**Description of the task:** Give again only those lines from the start of the entries through the line holding "COL = S.collection", leaving them as they are.

**Available data:**
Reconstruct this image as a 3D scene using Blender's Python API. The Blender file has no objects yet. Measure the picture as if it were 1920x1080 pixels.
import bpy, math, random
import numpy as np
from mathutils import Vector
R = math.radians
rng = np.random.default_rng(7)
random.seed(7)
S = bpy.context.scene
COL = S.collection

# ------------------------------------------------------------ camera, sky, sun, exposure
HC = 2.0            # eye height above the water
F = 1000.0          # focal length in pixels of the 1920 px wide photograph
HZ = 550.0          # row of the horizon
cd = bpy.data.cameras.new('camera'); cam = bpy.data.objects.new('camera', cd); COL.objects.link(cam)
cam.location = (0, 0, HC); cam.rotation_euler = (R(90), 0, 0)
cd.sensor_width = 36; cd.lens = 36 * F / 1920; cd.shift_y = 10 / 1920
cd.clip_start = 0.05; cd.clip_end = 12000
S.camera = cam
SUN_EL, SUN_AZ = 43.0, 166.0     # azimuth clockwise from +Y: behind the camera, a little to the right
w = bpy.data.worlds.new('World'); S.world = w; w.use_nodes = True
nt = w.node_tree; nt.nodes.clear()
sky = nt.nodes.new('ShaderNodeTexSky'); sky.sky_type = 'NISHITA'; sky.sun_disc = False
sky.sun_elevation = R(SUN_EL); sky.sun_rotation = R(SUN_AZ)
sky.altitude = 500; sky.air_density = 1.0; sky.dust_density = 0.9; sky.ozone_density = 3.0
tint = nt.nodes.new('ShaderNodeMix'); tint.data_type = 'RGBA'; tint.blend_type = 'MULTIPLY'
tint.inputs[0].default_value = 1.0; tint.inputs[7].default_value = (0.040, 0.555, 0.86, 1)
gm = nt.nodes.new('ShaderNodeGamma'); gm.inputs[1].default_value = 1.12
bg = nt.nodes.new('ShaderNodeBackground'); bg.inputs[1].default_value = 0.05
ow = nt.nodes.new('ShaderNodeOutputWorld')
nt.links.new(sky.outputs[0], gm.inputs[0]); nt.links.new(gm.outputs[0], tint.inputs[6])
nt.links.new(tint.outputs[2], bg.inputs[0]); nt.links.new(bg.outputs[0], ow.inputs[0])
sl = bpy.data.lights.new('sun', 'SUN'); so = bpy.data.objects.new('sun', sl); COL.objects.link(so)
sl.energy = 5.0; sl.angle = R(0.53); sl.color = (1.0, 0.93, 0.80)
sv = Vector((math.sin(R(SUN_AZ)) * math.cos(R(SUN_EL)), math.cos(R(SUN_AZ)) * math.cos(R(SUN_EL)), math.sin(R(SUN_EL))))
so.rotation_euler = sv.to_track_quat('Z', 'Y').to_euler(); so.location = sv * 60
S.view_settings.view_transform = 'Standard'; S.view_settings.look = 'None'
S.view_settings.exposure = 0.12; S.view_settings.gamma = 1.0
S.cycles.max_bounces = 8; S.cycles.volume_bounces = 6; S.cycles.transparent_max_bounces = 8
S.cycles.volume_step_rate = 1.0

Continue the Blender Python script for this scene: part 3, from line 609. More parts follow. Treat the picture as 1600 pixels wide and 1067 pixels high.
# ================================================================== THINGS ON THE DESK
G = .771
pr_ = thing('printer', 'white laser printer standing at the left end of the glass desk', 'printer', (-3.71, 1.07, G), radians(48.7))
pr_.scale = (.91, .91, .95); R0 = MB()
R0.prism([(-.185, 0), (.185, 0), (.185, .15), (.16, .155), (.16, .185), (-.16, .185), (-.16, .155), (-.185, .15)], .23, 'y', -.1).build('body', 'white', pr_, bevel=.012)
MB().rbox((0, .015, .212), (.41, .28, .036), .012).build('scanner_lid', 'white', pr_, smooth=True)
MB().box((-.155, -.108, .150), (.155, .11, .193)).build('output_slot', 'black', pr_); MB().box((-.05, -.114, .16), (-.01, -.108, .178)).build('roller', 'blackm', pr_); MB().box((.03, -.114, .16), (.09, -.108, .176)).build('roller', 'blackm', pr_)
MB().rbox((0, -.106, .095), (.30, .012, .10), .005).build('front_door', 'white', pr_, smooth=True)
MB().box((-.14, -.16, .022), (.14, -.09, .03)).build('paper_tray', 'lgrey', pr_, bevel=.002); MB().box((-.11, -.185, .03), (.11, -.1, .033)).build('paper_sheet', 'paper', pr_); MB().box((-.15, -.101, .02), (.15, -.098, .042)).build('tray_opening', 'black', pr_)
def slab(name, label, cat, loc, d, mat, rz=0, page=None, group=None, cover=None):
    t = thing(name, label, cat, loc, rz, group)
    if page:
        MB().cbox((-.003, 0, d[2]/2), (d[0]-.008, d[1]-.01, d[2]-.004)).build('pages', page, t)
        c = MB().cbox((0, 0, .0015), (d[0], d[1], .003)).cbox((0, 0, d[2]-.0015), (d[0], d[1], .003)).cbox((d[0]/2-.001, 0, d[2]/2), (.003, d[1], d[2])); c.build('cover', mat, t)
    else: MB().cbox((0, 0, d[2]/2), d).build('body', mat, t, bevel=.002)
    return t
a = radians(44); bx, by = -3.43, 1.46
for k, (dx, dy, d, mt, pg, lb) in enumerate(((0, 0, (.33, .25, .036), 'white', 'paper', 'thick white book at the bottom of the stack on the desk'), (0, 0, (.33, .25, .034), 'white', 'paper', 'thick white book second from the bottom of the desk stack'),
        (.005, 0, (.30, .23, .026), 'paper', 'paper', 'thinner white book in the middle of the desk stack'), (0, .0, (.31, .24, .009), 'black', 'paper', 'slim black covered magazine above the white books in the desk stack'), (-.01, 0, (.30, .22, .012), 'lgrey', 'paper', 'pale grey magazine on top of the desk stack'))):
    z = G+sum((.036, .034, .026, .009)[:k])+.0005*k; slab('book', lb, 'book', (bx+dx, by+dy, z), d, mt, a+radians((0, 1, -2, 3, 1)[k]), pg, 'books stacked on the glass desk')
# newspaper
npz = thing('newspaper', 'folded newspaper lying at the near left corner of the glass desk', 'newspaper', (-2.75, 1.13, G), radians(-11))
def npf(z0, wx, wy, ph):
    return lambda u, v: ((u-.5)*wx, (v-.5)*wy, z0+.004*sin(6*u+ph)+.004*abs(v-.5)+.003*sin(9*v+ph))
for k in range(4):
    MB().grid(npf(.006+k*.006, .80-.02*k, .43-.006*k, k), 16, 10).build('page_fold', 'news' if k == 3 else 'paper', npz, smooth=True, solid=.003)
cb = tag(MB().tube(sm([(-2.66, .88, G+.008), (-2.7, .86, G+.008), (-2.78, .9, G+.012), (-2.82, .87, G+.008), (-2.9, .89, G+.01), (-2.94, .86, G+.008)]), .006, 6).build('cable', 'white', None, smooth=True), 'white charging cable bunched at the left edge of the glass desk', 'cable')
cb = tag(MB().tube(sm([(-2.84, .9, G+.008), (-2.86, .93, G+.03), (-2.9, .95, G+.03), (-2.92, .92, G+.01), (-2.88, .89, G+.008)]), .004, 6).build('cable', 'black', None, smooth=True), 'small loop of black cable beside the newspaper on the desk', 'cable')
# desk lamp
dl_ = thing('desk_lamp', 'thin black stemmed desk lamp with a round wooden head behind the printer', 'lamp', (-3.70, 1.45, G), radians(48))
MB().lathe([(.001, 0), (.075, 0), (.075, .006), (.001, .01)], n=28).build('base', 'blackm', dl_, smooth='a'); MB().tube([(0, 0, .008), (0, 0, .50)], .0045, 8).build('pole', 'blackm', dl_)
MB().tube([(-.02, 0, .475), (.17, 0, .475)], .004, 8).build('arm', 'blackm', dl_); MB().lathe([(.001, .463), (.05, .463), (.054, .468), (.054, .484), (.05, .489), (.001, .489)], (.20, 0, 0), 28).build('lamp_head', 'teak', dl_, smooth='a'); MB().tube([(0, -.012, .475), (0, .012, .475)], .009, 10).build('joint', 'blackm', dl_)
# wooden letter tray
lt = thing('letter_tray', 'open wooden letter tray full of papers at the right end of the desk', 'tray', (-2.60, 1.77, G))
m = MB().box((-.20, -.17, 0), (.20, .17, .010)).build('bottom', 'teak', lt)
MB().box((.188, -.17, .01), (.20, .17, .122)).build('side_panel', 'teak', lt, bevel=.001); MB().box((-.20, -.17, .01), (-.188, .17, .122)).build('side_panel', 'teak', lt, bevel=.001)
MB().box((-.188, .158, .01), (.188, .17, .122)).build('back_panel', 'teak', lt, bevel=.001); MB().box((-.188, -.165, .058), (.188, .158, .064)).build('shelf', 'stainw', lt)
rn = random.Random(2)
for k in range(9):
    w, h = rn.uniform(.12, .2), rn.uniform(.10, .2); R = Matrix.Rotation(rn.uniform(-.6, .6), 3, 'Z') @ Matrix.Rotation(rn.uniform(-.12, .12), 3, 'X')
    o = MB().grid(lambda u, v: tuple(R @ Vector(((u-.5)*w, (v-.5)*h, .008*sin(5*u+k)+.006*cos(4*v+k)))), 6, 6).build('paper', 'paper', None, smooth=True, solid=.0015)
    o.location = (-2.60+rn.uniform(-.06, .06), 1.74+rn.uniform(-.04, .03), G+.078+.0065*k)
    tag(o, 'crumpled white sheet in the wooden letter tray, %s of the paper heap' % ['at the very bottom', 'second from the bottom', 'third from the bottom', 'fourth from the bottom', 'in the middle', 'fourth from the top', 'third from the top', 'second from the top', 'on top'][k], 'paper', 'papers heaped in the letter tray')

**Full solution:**
Reconstruct this image as a 3D scene using Blender's Python API. The Blender file has no objects yet. Measure the picture as if it were 1920x1080 pixels.
import bpy, math, random
import numpy as np
from mathutils import Vector
R = math.radians
rng = np.random.default_rng(7)
random.seed(7)
S = bpy.context.scene
COL = S.collection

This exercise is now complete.